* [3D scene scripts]
- - - -

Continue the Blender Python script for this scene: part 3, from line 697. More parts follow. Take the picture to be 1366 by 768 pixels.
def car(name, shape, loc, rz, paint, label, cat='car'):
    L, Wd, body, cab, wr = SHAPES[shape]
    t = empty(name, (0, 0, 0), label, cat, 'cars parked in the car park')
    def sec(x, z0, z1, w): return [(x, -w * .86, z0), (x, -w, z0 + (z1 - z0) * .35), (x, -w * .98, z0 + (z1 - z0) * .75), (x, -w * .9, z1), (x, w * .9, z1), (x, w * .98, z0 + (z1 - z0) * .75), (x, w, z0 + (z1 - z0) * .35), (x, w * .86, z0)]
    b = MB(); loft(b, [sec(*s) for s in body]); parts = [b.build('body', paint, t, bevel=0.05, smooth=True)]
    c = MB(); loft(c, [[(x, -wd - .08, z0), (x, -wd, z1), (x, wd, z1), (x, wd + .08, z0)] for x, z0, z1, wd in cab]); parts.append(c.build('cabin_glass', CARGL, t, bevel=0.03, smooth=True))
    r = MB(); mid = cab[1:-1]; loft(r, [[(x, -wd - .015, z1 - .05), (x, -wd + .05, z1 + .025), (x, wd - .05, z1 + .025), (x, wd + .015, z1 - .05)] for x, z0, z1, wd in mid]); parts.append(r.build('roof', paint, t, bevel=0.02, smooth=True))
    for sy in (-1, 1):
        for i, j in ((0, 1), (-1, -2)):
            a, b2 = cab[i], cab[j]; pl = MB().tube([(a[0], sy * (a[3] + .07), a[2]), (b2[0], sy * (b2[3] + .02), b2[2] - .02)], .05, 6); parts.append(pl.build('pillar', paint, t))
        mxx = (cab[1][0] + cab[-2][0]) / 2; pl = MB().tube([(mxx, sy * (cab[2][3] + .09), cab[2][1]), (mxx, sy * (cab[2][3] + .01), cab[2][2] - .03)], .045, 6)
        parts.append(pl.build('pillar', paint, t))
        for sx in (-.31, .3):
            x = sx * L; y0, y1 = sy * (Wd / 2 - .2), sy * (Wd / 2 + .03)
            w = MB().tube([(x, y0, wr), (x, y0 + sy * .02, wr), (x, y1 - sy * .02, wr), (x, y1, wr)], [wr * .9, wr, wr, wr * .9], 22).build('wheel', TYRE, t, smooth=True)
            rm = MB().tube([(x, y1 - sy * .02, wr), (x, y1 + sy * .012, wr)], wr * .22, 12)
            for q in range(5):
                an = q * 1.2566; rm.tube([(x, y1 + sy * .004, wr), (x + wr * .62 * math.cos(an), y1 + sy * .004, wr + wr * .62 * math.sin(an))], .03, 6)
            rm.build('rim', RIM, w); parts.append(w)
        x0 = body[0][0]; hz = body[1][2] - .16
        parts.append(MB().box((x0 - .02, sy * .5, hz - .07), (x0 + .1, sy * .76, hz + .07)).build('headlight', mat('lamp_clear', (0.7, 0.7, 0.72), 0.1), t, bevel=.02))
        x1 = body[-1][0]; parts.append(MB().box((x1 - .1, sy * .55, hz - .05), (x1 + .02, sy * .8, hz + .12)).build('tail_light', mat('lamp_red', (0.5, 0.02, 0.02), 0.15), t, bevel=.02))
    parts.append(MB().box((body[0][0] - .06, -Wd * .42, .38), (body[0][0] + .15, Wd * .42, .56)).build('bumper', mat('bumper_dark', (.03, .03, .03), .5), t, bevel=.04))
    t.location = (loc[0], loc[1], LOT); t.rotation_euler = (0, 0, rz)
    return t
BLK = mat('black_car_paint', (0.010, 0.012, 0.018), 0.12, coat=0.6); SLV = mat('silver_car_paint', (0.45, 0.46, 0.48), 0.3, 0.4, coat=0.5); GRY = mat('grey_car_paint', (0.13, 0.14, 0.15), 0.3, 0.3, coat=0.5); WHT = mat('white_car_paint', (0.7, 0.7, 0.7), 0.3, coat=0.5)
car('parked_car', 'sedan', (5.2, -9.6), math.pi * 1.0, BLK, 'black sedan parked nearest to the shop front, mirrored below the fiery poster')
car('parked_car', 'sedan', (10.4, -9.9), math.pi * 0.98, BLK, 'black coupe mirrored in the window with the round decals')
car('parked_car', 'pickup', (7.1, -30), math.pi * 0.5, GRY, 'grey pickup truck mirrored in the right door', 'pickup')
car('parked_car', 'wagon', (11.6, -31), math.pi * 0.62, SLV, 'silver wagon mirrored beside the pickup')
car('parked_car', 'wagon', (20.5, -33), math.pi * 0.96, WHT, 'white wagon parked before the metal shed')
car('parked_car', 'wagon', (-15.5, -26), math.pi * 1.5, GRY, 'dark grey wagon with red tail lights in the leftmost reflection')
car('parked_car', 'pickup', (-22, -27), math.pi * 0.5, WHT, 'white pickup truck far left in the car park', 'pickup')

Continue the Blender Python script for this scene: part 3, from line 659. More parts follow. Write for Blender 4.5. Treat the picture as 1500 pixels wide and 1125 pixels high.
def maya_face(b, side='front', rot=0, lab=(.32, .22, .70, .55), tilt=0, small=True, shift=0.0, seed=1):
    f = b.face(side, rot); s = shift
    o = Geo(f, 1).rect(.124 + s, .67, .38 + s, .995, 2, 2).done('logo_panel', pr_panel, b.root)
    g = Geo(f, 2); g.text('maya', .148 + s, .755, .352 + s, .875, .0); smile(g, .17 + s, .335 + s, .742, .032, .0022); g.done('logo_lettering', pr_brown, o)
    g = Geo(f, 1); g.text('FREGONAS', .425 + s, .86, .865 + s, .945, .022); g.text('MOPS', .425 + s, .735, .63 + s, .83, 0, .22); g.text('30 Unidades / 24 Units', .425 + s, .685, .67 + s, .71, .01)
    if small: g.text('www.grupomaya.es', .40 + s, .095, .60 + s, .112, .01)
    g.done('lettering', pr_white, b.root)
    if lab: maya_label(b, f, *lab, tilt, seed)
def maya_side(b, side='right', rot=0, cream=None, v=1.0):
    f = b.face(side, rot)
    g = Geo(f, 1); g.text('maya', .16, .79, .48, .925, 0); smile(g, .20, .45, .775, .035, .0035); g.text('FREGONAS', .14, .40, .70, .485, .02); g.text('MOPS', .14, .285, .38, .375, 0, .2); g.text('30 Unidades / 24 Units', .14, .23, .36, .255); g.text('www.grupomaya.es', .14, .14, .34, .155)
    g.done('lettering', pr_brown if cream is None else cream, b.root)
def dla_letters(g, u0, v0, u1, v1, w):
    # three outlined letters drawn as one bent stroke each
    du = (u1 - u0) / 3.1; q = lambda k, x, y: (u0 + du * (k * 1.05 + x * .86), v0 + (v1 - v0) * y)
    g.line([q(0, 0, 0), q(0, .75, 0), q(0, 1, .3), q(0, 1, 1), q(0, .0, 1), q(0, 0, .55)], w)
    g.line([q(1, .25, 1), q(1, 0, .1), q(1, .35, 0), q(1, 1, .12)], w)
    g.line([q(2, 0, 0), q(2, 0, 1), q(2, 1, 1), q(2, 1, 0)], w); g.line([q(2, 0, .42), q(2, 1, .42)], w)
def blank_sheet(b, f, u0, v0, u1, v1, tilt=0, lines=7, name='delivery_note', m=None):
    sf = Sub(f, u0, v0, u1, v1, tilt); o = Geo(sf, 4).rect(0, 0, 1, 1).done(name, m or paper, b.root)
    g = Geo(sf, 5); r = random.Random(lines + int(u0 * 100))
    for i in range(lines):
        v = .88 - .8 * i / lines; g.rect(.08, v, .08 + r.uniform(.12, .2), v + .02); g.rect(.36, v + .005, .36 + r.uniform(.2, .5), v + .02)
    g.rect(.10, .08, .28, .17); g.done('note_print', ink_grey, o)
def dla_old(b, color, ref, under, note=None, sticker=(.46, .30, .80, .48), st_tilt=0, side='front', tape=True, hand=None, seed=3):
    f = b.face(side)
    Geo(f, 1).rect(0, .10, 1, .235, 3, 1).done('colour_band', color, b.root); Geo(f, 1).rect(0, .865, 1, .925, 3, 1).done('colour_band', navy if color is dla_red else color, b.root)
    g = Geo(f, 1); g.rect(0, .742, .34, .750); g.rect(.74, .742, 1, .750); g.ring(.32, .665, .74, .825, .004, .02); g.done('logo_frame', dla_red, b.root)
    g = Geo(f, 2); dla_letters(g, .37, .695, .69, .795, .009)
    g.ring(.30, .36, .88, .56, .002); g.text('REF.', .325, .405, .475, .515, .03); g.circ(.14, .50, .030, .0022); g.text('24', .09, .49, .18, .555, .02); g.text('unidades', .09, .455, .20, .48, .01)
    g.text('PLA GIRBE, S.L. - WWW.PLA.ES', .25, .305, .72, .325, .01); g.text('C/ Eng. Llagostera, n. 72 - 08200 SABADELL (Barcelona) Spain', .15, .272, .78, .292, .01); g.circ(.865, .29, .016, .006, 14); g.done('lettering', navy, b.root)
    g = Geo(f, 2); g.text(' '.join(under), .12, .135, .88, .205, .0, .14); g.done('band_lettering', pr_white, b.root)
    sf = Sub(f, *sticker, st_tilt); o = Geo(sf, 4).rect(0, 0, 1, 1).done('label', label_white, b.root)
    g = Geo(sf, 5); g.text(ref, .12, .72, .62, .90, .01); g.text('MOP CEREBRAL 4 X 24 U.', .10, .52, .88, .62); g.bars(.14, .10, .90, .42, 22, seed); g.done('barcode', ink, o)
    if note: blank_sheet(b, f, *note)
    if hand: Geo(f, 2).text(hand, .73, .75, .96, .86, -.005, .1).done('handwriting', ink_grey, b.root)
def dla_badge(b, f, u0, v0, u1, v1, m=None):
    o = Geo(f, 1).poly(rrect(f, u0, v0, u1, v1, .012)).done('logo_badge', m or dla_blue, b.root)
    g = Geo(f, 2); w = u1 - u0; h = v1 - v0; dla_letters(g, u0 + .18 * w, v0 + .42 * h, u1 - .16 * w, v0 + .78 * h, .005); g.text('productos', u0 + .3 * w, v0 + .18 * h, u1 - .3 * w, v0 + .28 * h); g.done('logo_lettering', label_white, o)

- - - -

* [Task description] Where a line contains the string "pixels", extract that line.

* [Task solution]
Continue the Blender Python script for this scene: part 3, from line 697. More parts follow. Take the picture to be 1366 by 768 pixels.
Continue the Blender Python script for this scene: part 3, from line 659. More parts follow. Write for Blender 4.5. Treat the picture as 1500 pixels wide and 1125 pixels high.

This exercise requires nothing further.